Description of the task:
Quote, please, the line with "Reconstruct this image", the line with "cam.data.clip_start = 0.1;", and every line between them, exactly and with nothing else.

Record list:

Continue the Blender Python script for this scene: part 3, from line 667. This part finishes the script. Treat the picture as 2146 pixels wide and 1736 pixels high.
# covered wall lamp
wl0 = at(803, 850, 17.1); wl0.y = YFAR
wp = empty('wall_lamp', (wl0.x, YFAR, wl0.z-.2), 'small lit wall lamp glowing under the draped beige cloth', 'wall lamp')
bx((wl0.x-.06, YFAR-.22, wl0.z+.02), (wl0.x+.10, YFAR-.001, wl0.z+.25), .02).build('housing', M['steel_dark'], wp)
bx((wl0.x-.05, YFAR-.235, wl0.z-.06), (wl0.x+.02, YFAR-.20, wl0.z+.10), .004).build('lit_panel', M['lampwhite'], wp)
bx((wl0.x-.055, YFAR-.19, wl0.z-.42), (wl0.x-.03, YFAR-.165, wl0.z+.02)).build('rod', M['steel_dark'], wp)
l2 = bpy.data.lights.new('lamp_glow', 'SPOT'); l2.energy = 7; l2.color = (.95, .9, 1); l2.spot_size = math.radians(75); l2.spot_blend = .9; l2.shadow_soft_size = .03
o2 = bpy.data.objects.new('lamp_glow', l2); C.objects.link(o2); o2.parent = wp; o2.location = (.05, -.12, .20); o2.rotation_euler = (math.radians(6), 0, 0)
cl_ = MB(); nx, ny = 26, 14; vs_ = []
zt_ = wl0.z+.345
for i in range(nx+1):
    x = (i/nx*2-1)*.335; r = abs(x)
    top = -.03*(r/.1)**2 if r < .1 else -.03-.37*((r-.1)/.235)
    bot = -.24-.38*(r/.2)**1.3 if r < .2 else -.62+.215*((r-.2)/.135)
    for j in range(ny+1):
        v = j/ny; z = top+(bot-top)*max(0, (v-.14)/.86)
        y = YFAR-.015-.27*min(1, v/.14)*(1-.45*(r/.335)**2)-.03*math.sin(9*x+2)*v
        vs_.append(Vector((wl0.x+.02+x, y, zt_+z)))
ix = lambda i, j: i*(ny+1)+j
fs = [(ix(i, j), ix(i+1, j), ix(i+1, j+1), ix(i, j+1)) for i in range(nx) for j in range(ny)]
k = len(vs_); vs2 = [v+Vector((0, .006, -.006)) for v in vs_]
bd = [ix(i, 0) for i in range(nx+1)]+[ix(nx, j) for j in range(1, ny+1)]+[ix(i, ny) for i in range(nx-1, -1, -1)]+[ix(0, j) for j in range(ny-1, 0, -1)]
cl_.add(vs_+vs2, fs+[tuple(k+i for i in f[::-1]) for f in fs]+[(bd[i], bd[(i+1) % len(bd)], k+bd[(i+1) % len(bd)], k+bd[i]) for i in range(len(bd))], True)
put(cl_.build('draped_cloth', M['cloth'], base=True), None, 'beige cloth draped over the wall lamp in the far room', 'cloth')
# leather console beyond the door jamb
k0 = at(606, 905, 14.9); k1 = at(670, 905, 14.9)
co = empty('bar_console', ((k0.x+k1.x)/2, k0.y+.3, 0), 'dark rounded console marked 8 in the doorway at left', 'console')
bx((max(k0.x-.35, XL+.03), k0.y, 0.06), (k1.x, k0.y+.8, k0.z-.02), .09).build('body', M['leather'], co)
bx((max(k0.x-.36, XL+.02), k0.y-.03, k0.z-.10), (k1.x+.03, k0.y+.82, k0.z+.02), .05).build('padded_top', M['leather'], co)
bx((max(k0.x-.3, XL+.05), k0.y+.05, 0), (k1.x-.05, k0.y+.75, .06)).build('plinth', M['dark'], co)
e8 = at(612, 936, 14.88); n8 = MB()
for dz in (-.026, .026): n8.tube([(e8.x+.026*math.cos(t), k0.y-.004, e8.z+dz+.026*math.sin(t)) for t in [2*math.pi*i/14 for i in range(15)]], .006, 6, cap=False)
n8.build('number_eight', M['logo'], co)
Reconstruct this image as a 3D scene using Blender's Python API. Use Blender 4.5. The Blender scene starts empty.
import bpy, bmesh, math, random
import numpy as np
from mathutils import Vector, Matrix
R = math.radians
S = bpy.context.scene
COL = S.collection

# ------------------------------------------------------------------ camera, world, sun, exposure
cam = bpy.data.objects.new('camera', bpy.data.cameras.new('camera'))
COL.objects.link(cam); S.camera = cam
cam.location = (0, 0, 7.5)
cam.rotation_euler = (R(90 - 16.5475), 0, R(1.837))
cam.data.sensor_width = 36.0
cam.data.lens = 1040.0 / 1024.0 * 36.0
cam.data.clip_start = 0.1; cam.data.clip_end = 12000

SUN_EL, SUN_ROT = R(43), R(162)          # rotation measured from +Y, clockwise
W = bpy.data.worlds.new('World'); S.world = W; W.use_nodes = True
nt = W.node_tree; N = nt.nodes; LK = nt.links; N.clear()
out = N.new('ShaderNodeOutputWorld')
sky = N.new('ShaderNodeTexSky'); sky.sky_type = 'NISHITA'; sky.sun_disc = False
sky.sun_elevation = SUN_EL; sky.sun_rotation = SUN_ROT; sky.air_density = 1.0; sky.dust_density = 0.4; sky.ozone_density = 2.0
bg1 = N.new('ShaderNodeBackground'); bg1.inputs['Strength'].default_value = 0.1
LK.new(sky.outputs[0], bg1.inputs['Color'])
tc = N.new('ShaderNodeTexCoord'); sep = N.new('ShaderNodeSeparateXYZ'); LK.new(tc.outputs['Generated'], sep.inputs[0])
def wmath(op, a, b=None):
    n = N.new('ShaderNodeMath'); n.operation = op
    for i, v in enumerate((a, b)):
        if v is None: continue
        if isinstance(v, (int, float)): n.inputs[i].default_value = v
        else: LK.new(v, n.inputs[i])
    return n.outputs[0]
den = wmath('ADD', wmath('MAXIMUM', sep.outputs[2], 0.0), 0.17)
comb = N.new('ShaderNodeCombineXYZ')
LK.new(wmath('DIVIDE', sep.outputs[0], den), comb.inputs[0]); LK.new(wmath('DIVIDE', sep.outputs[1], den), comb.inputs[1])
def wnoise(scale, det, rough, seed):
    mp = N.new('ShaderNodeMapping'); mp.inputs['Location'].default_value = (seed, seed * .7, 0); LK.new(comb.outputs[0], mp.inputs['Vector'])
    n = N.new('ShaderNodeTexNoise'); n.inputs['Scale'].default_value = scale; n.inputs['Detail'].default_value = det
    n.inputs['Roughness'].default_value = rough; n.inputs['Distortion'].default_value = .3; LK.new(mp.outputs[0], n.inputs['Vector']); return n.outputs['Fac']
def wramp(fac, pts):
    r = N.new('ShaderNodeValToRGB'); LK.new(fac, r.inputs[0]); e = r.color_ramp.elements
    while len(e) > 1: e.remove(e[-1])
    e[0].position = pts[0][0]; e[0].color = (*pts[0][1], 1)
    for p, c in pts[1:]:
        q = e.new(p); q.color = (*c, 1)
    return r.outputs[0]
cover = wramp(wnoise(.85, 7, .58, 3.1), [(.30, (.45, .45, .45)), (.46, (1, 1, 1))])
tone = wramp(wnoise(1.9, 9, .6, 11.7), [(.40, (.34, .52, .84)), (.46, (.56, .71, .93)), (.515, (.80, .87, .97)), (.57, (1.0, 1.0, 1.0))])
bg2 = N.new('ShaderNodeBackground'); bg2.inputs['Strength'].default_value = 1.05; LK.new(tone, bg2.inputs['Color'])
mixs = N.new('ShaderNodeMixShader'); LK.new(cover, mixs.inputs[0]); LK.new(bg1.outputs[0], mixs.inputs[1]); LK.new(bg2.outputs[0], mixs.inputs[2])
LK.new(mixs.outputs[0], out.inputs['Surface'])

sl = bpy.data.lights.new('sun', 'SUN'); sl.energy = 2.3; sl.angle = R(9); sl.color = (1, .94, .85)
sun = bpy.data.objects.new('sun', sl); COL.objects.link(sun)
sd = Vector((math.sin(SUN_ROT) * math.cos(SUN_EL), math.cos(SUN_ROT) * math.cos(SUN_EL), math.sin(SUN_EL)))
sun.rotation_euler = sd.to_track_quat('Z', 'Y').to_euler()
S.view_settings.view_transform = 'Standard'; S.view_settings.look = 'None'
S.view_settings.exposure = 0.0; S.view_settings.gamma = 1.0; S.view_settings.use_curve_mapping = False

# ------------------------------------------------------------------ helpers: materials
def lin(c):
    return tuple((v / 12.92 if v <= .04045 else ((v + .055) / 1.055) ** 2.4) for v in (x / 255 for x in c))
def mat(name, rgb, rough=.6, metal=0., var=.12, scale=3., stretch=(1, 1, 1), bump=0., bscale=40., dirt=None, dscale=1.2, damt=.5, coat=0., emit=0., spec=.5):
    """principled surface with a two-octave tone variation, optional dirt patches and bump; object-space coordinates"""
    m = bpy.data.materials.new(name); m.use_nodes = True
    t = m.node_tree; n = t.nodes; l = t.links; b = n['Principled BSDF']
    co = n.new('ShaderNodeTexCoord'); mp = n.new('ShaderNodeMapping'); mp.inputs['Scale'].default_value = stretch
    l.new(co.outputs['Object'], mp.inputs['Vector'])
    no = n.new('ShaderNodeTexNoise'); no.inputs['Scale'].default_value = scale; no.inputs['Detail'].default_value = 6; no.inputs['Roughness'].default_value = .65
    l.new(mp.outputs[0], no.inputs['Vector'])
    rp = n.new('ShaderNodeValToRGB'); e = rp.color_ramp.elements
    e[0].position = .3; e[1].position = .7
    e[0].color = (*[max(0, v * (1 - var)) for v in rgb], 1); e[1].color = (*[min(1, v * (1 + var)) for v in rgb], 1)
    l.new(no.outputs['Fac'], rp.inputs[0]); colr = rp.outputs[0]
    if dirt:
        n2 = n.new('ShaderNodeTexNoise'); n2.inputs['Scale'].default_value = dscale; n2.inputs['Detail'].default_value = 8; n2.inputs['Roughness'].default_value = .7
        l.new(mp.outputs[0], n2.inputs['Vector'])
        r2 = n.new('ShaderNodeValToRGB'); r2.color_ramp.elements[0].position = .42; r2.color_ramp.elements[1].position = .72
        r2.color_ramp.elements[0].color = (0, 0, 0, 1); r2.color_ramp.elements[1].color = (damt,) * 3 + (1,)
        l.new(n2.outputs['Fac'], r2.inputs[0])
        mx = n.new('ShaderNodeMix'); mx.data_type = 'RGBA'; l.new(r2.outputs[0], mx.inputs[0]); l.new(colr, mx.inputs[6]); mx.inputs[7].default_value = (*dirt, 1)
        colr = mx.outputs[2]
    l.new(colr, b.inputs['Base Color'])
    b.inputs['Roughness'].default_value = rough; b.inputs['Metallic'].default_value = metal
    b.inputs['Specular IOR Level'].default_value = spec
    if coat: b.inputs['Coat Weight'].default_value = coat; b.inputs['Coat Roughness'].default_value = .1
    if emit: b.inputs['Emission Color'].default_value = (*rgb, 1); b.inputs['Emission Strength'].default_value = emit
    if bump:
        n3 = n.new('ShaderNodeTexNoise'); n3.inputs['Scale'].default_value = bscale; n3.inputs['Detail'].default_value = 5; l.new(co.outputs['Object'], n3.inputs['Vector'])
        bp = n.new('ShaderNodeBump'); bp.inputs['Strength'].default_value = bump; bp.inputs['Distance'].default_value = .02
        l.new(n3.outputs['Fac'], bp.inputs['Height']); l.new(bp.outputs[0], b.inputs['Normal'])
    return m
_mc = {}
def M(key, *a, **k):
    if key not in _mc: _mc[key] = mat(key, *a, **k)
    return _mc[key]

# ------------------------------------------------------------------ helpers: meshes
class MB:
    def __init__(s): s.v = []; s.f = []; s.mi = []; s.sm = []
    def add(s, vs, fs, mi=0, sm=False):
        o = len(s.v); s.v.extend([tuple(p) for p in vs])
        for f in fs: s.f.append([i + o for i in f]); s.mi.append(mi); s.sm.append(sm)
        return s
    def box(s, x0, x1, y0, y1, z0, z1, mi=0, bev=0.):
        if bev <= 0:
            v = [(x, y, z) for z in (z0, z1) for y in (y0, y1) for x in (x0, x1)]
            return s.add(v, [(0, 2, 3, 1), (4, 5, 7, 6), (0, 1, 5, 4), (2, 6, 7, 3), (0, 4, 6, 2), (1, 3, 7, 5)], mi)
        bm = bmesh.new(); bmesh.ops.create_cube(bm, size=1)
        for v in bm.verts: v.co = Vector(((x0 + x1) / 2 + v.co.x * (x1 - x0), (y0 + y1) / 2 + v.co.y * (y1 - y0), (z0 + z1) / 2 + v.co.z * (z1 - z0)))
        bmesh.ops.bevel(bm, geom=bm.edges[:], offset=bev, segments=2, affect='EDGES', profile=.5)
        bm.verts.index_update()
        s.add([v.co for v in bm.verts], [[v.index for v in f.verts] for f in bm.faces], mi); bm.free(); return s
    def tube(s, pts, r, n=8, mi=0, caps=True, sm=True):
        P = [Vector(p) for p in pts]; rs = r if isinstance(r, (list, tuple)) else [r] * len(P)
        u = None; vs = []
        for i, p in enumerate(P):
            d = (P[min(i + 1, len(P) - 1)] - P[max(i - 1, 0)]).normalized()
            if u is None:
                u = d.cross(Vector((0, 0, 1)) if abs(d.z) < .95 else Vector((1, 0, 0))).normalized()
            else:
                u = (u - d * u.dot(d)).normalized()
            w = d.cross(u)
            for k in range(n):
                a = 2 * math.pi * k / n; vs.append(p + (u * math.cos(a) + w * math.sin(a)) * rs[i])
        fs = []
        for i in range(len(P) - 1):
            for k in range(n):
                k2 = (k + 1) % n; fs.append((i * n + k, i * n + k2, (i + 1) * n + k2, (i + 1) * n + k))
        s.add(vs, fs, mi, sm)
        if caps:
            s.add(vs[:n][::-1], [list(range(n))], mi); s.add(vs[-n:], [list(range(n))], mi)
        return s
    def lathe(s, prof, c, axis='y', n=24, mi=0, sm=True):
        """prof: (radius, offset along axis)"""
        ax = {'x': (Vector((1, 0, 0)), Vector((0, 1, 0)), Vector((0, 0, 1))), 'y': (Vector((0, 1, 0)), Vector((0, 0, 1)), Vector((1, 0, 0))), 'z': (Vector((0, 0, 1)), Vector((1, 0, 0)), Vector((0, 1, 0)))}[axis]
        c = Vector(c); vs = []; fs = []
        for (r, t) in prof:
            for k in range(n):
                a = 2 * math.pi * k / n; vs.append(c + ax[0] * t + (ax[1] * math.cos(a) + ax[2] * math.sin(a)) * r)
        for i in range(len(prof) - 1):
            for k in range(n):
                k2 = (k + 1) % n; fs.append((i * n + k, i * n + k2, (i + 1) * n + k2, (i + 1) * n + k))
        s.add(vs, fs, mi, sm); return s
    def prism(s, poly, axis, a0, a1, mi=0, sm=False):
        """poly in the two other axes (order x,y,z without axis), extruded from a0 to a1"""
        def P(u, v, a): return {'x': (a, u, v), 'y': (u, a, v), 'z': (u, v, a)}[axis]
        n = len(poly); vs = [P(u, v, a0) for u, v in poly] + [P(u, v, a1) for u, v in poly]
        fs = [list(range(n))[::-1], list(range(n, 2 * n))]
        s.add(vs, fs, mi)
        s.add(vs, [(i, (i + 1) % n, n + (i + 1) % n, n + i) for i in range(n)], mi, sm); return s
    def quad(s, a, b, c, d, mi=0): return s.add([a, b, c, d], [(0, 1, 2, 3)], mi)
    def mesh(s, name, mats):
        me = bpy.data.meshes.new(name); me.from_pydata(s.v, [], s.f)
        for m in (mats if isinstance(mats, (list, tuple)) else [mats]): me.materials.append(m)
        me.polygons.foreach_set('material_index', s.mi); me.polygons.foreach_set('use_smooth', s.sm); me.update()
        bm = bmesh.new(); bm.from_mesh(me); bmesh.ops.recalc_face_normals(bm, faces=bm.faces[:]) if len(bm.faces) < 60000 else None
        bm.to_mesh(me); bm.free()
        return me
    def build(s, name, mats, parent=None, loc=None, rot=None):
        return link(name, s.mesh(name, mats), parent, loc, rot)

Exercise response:
Reconstruct this image as a 3D scene using Blender's Python API. Use Blender 4.5. The Blender scene starts empty.
import bpy, bmesh, math, random
import numpy as np
from mathutils import Vector, Matrix
R = math.radians
S = bpy.context.scene
COL = S.collection

# ------------------------------------------------------------------ camera, world, sun, exposure
cam = bpy.data.objects.new('camera', bpy.data.cameras.new('camera'))
COL.objects.link(cam); S.camera = cam
cam.location = (0, 0, 7.5)
cam.rotation_euler = (R(90 - 16.5475), 0, R(1.837))
cam.data.sensor_width = 36.0
cam.data.lens = 1040.0 / 1024.0 * 36.0
cam.data.clip_start = 0.1; cam.data.clip_end = 12000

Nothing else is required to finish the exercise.